Chinese state news agency Xinhua published its first report on the matter on Sunday, writing that the Chinese embassy in North Korea "is working on the detention" and is "asking Pyongyang to ensure the safety and legitimate rights and interests of the fishermen."

The incident comes amid a tense situation on the Korean peninsula. North Korea in recent months has conducted several missile launches and nuclear tests, including six short-range rocket launches over the weekend and two more today. China, a traditional ally of North Korea, has been showing greater irritation with its neighbor, including supporting UN sanctions against Pyongyang over its most recent nuclear test.

AP writes that kidnappings of Chinese nationals by North Korean pirates are actually fairly common – including a similar event last year in which 29 fishermen were seized by armed North Koreans and later released.

“Whatever you call North Korea – rogue state or whatever – these kind of cases just keep happening,” said a Liaoning Maritime and Fishery Administration official who identified himself only by his surname, Liu. “We had such cases last year and the year before. There’s very little we can do to prevent them.”
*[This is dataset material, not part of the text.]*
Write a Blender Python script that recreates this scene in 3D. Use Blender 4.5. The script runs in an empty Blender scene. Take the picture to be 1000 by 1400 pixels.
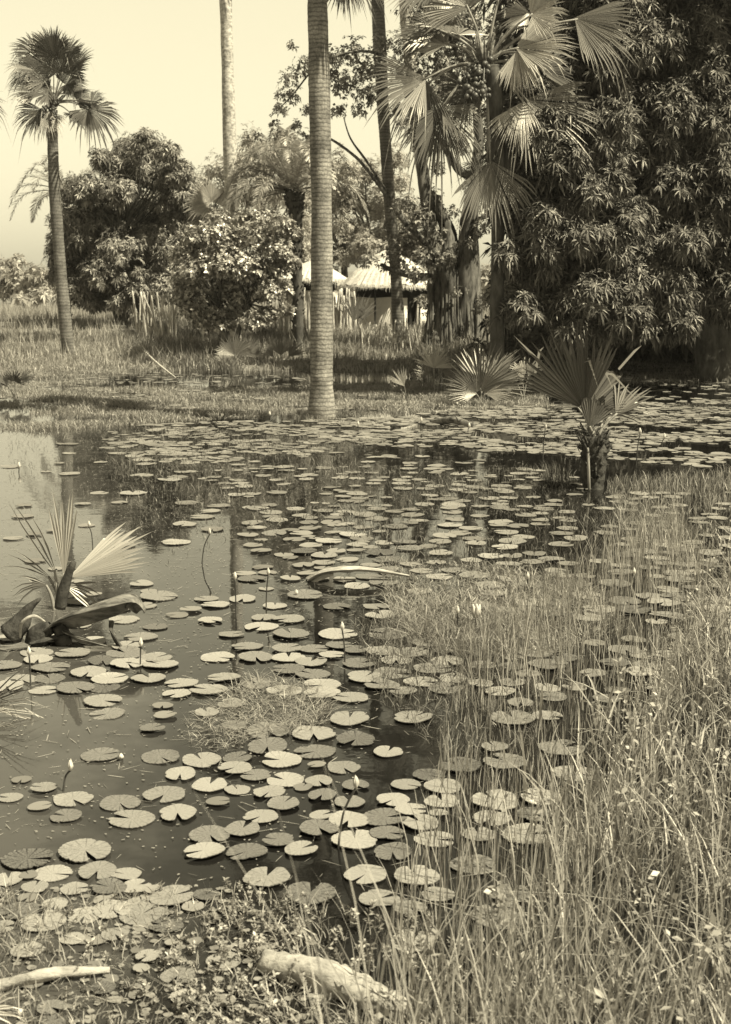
import bpy, math, random
import numpy as np
from mathutils import Vector, Matrix
R_ = math.radians
rng = np.random.default_rng(7); random.seed(7)
scene = bpy.context.scene
COL = scene.collection
# ------------------------------------------------------------------ camera
F = 1800.0; CAMZ = 2.6; PITCH = math.atan(305 / F)
cd = bpy.data.cameras.new('camera'); cam = bpy.data.objects.new('camera', cd); COL.objects.link(cam)
cam.location = (0, 0, CAMZ); cam.rotation_euler = (math.pi / 2 - PITCH, 0, 0)
cd.sensor_fit = 'VERTICAL'; cd.sensor_height = 24; cd.sensor_width = 24; cd.lens = F / 1400 * 24
cd.clip_end = 2000; cd.clip_start = 0.05
cd.dof.use_dof = True; cd.dof.focus_distance = 11; cd.dof.aperture_fstop = 3.4
scene.camera = cam
cp, sp = math.cos(PITCH), math.sin(PITCH)
def ray(px, py):
    x = (px - 500) / F; y = (700 - py) / F
    return np.array([x, cp + y * sp, -sp + y * cp])
def P(px, py, Y):
    r = ray(px, py); return np.array([0, 0, CAMZ]) + r * (Y / r[1])
def G(px, py, z=0.0):
    r = ray(px, py); return np.array([0, 0, CAMZ]) + r * ((z - CAMZ) / r[2])
def S(Y): return Y / F
def GT(px, py):
    z = 0.
    for _ in range(12):
        g = G(px, py, z); z = .5 * z + .5 * max(0., float(tz(np.array([g[0]]), np.array([g[1]]))[0]))
    g = G(px, py, z); return g
# ------------------------------------------------------------------ mesh builder
class MB:
    def __init__(s): s.v = []; s.f = {3: [], 4: []}; s.n = 0
    def add(s, v, *fs):
        v = np.asarray(v, float).reshape(-1, 3)
        for f in fs:
            f = np.asarray(f, int)
            if f.size: s.f[f.shape[1]].append(f + s.n)
        s.v.append(v); s.n += len(v)
    def build(s, name, mat, parent=None, smooth=False, origin=None):
        V = np.concatenate(s.v)
        if origin is not None: V = V - np.asarray(origin, float)
        me = bpy.data.meshes.new(name)
        T = np.concatenate(s.f[3]) if s.f[3] else np.zeros((0, 3), int)
        Q = np.concatenate(s.f[4]) if s.f[4] else np.zeros((0, 4), int)
        me.vertices.add(len(V)); me.vertices.foreach_set('co', V.astype(np.float32).ravel())
        loops = np.concatenate([T.ravel(), Q.ravel()]).astype(np.int32)
        me.loops.add(len(loops)); me.loops.foreach_set('vertex_index', loops)
        tot = np.concatenate([np.full(len(T), 3), np.full(len(Q), 4)]).astype(np.int32)
        st = np.concatenate([[0], np.cumsum(tot)[:-1]]).astype(np.int32)
        me.polygons.add(len(tot)); me.polygons.foreach_set('loop_start', st); me.polygons.foreach_set('loop_total', tot)
        me.polygons.foreach_set('use_smooth', np.full(len(tot), smooth))
        me.update(calc_edges=True); me.validate()
        me.materials.append(mat)
        o = bpy.data.objects.new(name, me); COL.objects.link(o)
        if parent is not None: o.parent = parent
        if origin is not None and parent is None: o.location = origin
        return o
def tag(o, label=None, cat=None, group=None, kind=None):
    if label: o['label'] = label
    if cat: o['category'] = cat
    if group: o['group'] = group
    if kind: o['kind'] = kind
    return o
def empty(name, loc, label, cat, group=None):
    o = bpy.data.objects.new(name, None); COL.objects.link(o); o.location = tuple(loc)
    o.empty_display_size = .2
    return tag(o, label, cat, group)
def nrm(v):
    v = np.asarray(v, float); return v / (np.linalg.norm(v, axis=-1, keepdims=True) + 1e-9)
def smooth_path(pts, n):
    pts = np.asarray(pts, float)
    if len(pts) < 3: return np.array([pts[0] + (pts[-1] - pts[0]) * t for t in np.linspace(0, 1, n)])
    out = []; m = len(pts) - 1
    for t in np.linspace(0, m - 1e-6, n):
        i = int(t); u = t - i
        p0 = pts[max(i - 1, 0)]; p1 = pts[i]; p2 = pts[i + 1]; p3 = pts[min(i + 2, m)]
        out.append(.5 * (2 * p1 + (p2 - p0) * u + (2 * p0 - 5 * p1 + 4 * p2 - p3) * u * u + (3 * p1 - p0 - 3 * p2 + p3) * u ** 3))
    return np.array(out)
def tube(mb, pts, rad, k=8, n=None, rough=0., seed=0, cap=True):
    rad = np.atleast_1d(np.asarray(rad, float))
    if n is None: n = len(pts)
    p = smooth_path(pts, n) if n != len(pts) or len(pts) > 2 else np.asarray(pts, float)
    n = len(p)
    r = np.interp(np.linspace(0, 1, n), np.linspace(0, 1, len(rad)), rad)
    t = nrm(np.gradient(p, axis=0))
    u = np.cross(t[0], [0, 1, .01]);
    if np.linalg.norm(u) < .05: u = np.cross(t[0], [1, 0, 0])
    u = nrm(u); rows = []
    lr = np.random.default_rng(seed + 11)
    ang = np.arange(k) / k * 2 * math.pi
    ph = lr.random(4) * 6.28
    for i in range(n):
        u = nrm(u - t[i] * np.dot(u, t[i])); w = np.cross(t[i], u)
        rr = r[i] * np.ones(k)
        if rough:
            rr = rr * (1 + rough * (.6 * np.sin(2 * ang + ph[0] + i * .35) + .5 * np.sin(3 * ang + ph[1] - i * .2) + .5 * lr.standard_normal(k) * .6))
        rows.append(p[i] + np.outer(rr * np.cos(ang), u) + np.outer(rr * np.sin(ang), w))
    V = np.concatenate(rows); a = np.arange(k); b = (a + 1) % k
    Fq = np.concatenate([np.stack([i * k + a, i * k + b, (i + 1) * k + b, (i + 1) * k + a], 1) for i in range(n - 1)])
    if cap:
        V = np.concatenate([V, [p[0], p[-1]]])
        T = np.concatenate([np.stack([b, a, np.full(k, n * k)], 1), np.stack([(n - 1) * k + a, (n - 1) * k + b, np.full(k, n * k + 1)], 1)])
        mb.add(V, Fq, T)
    else: mb.add(V, Fq)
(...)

The Global Times, a Chinese Communist Party newspaper, suggests that the current tension between Beijing and Pyongyang may result in a greater willingness for the Chinese to publicize the incidents – and that North Korea is deliberately targeting China.

Cui Zhiying, director of the Korean Peninsula Research Center at the Shanghai-based Tongji University, told the Global Times that as the relations between China and North Korea are gradually changing from traditional ideological allies to normal bilateral relations, these kinds of reports are being disclosed more frequently than before.

Jin Qiangyi, director of the Asian Studies Center at Yanbian University, told the Global Times Sunday that China has been inclined to deal with such disputes in a low-key manner, which has been taken advantage of by North Korea to infringe upon Chinese fishermen's interests.

"It's also possible that the nuclear state is taking revenge on China after the UN imposed  a series of sanctions on it following its third nuclear test," said Jin, stressing that the Chinese government should hold firm in safeguarding the safety of its citizens, otherwise, such incidents will reoccur in the future.